▽

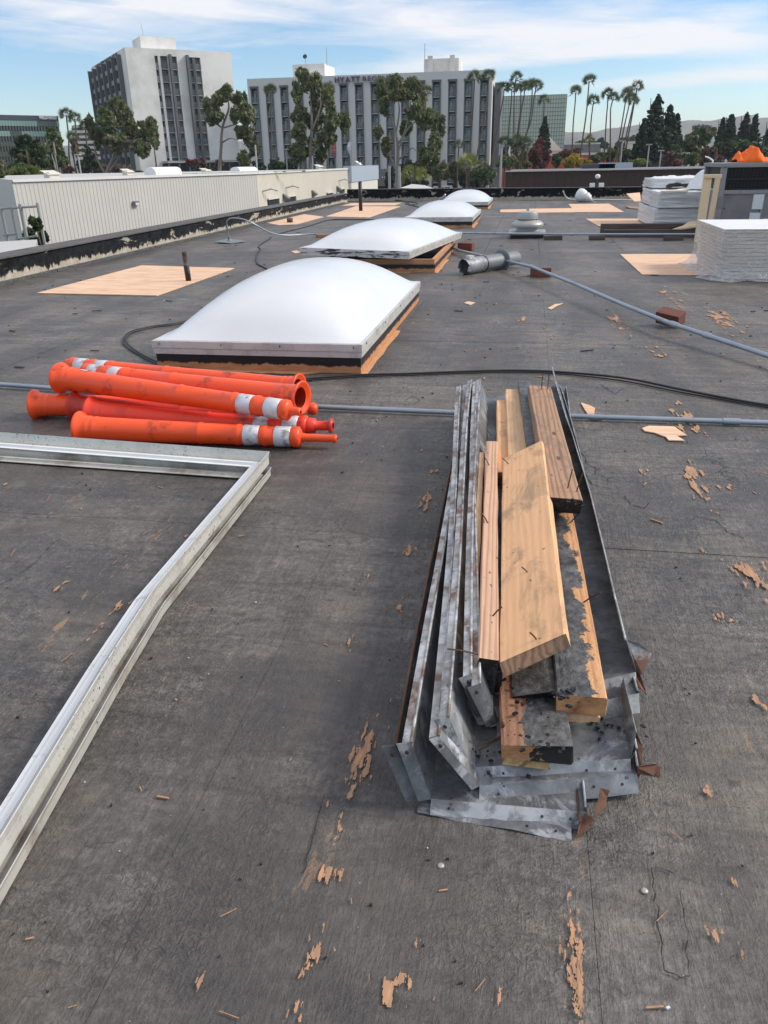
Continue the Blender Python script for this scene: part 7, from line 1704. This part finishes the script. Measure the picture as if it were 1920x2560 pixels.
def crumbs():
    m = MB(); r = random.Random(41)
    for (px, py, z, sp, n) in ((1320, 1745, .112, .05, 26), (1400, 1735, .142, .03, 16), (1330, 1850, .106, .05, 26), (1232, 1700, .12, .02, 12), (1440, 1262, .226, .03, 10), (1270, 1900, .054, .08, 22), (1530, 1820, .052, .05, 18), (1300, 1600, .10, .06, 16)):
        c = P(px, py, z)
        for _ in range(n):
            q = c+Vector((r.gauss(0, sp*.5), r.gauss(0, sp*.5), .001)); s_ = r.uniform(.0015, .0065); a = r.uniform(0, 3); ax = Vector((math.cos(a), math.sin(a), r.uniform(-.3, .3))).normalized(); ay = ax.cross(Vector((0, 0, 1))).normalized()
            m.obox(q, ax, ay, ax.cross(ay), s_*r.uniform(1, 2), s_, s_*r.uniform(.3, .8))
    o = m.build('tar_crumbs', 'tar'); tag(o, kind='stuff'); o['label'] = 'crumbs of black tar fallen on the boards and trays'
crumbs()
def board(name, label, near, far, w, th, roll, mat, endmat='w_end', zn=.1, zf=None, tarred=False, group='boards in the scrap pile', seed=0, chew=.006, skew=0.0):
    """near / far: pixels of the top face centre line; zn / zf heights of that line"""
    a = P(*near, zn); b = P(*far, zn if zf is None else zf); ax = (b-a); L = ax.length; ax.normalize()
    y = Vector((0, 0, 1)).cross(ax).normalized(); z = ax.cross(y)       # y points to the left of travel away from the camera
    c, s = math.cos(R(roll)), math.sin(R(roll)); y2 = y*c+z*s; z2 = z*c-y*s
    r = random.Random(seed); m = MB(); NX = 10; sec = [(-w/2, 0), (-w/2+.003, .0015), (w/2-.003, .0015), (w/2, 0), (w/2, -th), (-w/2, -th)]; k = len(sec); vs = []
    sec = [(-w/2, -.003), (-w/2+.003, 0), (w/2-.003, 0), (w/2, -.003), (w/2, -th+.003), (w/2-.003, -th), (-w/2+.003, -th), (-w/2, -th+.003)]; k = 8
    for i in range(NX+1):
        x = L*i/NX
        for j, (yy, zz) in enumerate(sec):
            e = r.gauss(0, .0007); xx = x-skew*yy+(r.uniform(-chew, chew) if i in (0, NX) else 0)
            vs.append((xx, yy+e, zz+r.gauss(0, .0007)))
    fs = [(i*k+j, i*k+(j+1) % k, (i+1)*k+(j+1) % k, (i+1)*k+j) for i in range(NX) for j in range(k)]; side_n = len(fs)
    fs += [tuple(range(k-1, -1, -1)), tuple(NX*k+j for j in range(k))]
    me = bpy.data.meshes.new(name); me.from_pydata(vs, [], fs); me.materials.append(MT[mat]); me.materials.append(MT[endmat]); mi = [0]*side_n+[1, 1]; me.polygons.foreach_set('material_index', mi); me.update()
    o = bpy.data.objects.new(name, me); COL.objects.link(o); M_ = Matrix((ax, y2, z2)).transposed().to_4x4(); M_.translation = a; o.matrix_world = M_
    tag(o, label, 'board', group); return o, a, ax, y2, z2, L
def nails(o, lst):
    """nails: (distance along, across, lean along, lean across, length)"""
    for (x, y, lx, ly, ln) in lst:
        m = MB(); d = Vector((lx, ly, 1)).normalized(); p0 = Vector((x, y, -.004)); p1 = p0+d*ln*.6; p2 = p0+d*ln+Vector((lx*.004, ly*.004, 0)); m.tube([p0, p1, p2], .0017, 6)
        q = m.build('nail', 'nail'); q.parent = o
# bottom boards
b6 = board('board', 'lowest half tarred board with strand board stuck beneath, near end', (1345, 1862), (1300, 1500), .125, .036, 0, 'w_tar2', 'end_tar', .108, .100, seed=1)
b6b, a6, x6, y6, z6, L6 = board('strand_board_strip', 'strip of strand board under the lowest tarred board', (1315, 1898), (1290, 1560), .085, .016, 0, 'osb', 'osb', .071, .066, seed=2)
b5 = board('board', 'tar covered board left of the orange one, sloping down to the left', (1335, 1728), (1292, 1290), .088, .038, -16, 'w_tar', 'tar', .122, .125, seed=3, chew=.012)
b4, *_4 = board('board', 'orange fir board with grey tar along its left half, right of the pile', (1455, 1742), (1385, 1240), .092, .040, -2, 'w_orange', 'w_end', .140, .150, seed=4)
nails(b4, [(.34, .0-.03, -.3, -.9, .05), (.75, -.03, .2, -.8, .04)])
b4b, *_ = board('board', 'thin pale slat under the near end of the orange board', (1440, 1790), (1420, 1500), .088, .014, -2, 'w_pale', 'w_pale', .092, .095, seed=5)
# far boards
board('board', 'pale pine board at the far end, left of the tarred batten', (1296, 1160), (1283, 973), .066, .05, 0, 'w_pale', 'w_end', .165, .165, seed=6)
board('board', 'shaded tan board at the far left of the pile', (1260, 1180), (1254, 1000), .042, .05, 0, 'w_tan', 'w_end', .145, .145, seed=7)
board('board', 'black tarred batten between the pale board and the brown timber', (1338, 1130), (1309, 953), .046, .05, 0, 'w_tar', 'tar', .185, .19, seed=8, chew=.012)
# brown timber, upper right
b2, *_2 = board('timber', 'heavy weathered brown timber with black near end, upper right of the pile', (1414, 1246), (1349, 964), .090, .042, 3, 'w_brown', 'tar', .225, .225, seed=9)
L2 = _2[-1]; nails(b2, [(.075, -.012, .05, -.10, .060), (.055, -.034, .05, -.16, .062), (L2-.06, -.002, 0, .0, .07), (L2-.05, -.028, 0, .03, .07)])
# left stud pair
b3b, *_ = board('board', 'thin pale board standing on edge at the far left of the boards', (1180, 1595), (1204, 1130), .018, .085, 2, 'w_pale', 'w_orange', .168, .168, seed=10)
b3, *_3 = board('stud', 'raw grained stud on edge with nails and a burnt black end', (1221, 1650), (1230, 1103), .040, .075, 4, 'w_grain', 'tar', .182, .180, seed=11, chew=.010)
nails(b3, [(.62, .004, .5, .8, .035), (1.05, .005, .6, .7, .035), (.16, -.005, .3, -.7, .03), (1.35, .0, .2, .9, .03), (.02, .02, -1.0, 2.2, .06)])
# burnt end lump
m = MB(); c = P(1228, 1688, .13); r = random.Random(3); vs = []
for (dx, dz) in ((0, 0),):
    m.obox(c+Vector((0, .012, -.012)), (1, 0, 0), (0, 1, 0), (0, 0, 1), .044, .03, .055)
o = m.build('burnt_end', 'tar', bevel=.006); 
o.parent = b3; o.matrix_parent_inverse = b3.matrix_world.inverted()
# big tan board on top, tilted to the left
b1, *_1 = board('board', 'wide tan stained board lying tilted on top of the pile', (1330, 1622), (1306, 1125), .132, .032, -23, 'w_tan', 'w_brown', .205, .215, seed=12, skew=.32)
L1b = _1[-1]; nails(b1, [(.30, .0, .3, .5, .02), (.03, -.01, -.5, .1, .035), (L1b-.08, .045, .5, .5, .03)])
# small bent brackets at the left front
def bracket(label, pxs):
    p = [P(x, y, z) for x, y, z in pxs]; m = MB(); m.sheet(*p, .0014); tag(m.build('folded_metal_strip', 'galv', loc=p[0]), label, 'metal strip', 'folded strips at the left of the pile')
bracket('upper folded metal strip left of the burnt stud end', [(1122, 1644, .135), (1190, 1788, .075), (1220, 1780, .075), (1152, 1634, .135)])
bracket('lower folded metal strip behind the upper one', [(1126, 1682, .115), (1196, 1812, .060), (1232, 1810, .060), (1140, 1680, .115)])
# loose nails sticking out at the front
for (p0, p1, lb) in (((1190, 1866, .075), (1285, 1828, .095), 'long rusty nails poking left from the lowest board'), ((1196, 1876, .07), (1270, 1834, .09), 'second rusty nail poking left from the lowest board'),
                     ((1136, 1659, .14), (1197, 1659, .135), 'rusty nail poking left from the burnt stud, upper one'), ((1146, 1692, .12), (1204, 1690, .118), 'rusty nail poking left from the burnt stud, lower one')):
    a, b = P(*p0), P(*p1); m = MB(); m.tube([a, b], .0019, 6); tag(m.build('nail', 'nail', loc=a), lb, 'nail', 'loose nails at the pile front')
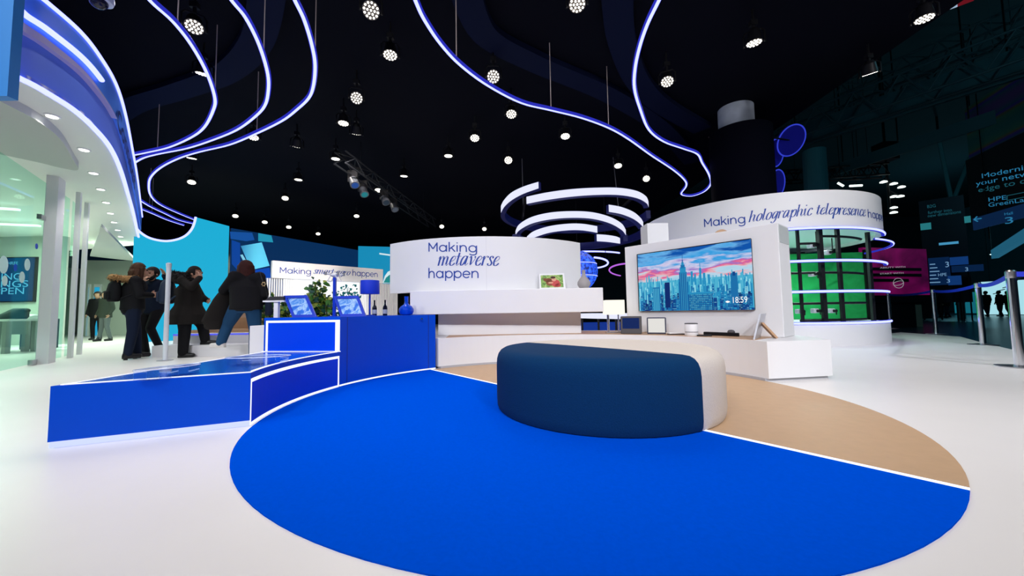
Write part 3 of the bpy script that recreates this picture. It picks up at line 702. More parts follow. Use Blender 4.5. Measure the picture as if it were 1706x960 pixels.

△

▶ **Exercise instructions**
Copy all lines from the material that contain "this".

▶ **Answer to the problem**
Continue the Blender Python script for this scene: part 7, from line 1704. This part finishes the script. Measure the picture as if it were 1920x2560 pixels.
Write part 3 of the bpy script that recreates this picture. It picks up at line 702. More parts follow. Use Blender 4.5. Measure the picture as if it were 1706x960 pixels.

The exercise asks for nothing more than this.